Copy out all the lines where "from" shows up.

━━━━━ Given information

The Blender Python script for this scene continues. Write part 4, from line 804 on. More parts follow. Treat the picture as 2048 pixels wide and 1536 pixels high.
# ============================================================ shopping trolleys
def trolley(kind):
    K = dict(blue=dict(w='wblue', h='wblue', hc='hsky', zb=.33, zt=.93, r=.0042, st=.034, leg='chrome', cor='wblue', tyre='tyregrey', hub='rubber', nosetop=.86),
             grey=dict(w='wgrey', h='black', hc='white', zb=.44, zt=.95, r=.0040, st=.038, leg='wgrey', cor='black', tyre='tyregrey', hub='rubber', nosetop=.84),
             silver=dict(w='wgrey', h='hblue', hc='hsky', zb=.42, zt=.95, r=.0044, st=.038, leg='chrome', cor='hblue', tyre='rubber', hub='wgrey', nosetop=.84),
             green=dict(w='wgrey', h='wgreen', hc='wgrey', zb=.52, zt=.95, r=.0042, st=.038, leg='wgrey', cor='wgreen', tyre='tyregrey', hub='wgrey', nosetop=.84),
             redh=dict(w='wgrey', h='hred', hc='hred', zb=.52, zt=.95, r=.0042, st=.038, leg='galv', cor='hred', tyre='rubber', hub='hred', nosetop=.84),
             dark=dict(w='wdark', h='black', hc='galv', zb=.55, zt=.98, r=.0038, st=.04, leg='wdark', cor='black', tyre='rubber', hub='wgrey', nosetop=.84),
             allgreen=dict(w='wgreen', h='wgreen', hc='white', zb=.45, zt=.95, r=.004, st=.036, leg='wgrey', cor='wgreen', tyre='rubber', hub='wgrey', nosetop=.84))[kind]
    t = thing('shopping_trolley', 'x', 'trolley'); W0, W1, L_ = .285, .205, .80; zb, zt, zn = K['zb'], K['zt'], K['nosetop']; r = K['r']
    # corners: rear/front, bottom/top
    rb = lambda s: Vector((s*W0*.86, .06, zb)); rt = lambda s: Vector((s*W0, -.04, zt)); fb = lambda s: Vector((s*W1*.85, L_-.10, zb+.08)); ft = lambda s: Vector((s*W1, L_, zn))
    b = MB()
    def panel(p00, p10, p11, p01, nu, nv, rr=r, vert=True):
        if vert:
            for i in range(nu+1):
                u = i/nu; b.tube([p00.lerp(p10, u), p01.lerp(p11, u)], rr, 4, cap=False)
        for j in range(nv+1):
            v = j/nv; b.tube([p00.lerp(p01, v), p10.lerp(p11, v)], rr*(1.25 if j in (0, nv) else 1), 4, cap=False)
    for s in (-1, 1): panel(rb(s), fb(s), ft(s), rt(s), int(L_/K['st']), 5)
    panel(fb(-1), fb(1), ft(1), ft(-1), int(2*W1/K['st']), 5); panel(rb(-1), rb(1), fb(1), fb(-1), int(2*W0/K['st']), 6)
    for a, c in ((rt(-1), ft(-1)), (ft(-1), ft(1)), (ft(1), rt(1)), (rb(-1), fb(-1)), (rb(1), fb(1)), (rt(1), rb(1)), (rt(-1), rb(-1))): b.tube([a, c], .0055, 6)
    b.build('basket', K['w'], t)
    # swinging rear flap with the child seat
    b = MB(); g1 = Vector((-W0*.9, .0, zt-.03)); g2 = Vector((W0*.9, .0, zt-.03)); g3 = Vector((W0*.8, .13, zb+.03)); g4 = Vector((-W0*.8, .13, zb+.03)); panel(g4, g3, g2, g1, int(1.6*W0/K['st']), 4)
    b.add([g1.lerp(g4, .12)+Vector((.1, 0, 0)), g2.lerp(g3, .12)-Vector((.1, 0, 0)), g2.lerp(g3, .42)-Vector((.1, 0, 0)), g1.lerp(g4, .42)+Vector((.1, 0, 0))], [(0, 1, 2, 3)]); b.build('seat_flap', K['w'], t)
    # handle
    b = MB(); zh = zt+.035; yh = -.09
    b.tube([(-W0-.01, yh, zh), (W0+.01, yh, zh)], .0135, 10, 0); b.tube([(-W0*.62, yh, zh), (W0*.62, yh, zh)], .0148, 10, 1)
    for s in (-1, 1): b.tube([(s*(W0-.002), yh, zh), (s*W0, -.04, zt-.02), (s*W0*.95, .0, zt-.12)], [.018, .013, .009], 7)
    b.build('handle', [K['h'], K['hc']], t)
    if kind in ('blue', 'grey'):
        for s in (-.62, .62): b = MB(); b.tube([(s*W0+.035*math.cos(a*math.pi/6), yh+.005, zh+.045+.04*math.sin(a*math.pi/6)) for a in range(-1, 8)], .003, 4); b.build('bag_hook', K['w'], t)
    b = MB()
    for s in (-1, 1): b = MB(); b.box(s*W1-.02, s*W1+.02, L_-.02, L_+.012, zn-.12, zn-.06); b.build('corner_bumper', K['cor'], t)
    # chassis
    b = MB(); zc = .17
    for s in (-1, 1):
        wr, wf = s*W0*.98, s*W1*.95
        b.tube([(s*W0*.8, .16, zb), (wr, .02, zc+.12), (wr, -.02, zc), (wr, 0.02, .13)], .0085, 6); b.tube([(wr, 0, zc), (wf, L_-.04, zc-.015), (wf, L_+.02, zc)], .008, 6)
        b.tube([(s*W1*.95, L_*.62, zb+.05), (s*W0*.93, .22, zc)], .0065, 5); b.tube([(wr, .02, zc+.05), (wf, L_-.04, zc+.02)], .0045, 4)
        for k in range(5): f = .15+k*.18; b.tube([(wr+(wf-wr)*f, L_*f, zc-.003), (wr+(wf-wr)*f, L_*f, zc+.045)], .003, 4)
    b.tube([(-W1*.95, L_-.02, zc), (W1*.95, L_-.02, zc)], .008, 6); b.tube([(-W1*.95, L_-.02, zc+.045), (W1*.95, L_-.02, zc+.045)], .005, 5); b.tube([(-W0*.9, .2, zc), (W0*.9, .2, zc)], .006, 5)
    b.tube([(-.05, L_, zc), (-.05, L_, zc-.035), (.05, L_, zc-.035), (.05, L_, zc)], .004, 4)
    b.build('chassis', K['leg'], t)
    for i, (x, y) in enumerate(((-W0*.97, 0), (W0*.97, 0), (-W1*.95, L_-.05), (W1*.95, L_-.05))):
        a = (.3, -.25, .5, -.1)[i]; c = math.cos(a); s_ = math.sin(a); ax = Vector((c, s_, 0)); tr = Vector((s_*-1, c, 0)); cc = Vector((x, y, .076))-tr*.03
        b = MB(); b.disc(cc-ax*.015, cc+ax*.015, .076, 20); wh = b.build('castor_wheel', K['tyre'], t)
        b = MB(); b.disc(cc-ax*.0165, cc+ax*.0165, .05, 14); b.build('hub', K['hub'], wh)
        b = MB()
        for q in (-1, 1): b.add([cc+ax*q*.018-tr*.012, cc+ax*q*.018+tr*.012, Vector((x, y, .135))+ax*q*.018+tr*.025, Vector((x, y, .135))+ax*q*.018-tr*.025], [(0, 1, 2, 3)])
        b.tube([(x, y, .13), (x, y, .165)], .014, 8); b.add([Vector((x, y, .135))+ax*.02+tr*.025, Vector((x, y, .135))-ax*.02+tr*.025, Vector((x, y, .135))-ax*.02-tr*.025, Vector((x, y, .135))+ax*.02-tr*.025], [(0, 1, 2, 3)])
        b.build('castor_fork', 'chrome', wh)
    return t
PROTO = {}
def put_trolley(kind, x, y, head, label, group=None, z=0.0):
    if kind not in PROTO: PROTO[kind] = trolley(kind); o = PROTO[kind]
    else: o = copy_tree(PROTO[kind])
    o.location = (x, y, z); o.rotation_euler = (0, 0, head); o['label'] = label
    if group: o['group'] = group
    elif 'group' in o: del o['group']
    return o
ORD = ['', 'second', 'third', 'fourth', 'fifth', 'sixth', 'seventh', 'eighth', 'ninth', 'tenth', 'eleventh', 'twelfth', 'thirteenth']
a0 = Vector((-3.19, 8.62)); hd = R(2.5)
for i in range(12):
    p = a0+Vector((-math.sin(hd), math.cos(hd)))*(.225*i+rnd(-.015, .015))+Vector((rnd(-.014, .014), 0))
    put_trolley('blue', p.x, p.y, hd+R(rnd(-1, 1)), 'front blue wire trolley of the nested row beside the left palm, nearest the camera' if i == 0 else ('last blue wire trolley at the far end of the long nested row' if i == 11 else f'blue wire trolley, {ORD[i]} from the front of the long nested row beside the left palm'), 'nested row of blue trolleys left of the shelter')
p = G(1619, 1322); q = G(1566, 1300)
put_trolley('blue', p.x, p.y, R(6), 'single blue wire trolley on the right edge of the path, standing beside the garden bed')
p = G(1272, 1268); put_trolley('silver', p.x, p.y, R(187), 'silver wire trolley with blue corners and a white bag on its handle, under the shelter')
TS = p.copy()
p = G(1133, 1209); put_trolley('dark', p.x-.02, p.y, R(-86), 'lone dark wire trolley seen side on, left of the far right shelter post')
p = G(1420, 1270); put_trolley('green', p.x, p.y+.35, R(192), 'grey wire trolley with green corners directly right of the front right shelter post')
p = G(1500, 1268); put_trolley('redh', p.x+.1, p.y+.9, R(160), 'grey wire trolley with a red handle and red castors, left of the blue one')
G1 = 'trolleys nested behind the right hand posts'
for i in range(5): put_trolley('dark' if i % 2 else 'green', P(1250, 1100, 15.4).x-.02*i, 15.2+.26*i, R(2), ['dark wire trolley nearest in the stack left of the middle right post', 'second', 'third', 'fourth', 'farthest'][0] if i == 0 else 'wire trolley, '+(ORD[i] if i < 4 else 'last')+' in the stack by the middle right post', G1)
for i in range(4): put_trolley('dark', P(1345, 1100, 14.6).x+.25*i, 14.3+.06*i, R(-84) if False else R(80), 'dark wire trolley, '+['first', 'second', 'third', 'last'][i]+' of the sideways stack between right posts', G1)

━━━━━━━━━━

▸ Right answer:
The Blender Python script for this scene continues. Write part 4, from line 804 on. More parts follow. Treat the picture as 2048 pixels wide and 1536 pixels high.
    put_trolley('blue', p.x, p.y, hd+R(rnd(-1, 1)), 'front blue wire trolley of the nested row beside the left palm, nearest the camera' if i == 0 else ('last blue wire trolley at the far end of the long nested row' if i == 11 else f'blue wire trolley, {ORD[i]} from the front of the long nested row beside the left palm'), 'nested row of blue trolleys left of the shelter')